The rule, which will be effective in April, makes New Jersey the third state to ban the electric car maker's direct car sales approach. Arizona and Texas had earlier banned residents from doing so. Unlike other car makers, Tesla does not depend on dealerships to get their environment-friendly vehicles sold, the report said.

Tesla was obviously not happy with the ruling. Tesla vented their ire in their official blog post, which read in part, "Since 2013, Tesla Motors has been working constructively with the New Jersey Motor Vehicle Commission (NJMVC) and members of Governor Christie's administration to defend against the New Jersey Coalition of Automotive Retailers' (NJ CAR) attacks on Tesla's business model and the rights of New Jersey consumers. Until yesterday, we were under the impression that all parties were working in good faith."

Tesla continued that "Governor Christie's administration has gone back on its word to delay a proposed anti-Tesla regulation so that the matter could be handled through a fair process in the Legislature."

The rule change also comes in the wake of delays on the issuance of their sales licenses.
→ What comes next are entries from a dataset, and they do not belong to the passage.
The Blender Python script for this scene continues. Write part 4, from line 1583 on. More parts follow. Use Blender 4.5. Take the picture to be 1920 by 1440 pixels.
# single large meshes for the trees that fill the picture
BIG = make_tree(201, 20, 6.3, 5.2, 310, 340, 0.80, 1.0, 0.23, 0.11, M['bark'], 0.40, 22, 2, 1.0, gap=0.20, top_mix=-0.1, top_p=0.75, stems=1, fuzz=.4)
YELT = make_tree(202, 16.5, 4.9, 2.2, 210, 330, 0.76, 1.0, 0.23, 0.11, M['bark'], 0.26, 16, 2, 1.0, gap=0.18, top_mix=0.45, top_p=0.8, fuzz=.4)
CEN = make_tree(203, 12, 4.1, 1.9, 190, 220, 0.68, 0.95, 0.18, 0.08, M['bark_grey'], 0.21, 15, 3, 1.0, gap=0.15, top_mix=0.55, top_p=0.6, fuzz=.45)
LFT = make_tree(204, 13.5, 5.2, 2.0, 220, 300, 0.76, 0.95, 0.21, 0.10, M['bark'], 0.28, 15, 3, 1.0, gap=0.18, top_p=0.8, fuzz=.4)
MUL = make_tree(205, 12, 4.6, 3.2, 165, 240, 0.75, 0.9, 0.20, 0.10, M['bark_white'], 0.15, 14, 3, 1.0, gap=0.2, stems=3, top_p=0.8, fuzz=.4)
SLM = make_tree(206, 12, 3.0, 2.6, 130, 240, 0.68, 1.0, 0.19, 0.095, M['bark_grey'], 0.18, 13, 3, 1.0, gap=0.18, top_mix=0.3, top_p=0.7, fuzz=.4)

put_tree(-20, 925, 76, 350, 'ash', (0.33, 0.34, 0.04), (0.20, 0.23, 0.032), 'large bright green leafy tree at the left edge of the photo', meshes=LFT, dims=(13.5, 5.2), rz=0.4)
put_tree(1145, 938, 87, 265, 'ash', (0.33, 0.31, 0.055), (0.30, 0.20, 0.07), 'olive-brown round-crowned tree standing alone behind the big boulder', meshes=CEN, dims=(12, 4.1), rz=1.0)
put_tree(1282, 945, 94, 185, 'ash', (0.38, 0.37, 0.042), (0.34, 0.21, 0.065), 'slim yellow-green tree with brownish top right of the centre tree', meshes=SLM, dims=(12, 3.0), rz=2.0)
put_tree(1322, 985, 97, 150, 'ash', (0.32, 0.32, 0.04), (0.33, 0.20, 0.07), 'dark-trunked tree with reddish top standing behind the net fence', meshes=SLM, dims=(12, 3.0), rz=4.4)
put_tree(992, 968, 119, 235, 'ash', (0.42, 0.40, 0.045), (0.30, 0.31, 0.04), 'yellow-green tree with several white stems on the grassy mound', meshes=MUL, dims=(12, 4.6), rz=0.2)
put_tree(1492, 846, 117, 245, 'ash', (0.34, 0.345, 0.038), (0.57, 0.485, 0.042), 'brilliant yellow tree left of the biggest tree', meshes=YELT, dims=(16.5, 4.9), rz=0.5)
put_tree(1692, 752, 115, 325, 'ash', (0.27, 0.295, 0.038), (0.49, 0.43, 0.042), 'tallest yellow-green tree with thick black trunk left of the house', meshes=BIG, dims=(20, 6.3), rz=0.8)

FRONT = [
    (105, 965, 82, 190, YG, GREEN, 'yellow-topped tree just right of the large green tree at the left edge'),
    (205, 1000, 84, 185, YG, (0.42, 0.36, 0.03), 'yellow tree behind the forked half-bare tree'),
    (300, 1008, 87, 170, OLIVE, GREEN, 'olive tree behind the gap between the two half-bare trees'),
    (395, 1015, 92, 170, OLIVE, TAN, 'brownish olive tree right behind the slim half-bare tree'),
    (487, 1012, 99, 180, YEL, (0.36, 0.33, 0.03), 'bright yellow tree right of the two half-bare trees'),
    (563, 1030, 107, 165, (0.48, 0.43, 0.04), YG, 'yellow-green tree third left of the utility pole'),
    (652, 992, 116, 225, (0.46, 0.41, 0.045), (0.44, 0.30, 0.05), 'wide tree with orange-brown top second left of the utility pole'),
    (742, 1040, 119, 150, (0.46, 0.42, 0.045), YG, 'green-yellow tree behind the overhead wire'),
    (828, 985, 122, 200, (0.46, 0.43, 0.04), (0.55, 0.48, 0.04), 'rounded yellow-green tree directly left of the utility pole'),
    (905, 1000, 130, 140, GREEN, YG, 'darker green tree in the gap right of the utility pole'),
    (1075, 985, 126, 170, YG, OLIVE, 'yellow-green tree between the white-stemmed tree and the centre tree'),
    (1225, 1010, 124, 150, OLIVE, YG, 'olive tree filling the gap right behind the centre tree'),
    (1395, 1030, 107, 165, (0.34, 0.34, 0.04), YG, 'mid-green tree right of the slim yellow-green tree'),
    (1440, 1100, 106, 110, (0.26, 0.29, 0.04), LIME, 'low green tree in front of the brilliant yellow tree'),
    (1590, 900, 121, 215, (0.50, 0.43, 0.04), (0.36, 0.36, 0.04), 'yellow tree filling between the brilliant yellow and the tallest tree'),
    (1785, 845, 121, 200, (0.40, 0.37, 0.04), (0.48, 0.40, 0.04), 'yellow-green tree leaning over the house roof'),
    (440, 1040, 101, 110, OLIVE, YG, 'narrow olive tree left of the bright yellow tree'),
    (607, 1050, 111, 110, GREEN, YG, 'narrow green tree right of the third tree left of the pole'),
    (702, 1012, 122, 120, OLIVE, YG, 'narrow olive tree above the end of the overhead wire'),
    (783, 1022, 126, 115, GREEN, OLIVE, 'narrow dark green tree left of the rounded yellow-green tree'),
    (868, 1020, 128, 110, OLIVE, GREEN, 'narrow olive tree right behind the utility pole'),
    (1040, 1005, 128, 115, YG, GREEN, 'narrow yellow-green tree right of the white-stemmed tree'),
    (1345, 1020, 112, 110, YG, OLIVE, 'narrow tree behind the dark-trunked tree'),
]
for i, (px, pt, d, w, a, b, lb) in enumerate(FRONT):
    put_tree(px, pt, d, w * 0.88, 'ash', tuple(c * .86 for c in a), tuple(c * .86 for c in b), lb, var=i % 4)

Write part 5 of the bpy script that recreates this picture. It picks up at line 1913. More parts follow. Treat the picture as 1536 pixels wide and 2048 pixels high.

Tesla said, "We are disappointed in the actions of the NJMVC and the Christie Administration, which come on the heels of more than nine months of unexplained delays in the issuing of a new sales license for Tesla, despite our numerous requests, calls, and letters. In addition, the NJMVC has also delayed the annual renewal of Tesla's current dealer licenses without indication of the cause of the delay. "

Tesla said the developments have impeded their growth plans, an issue that they claim affects citizens in the state because with Tesla handicapped, the company would not be able to "create new jobs or participate in New Jersey's economic revival."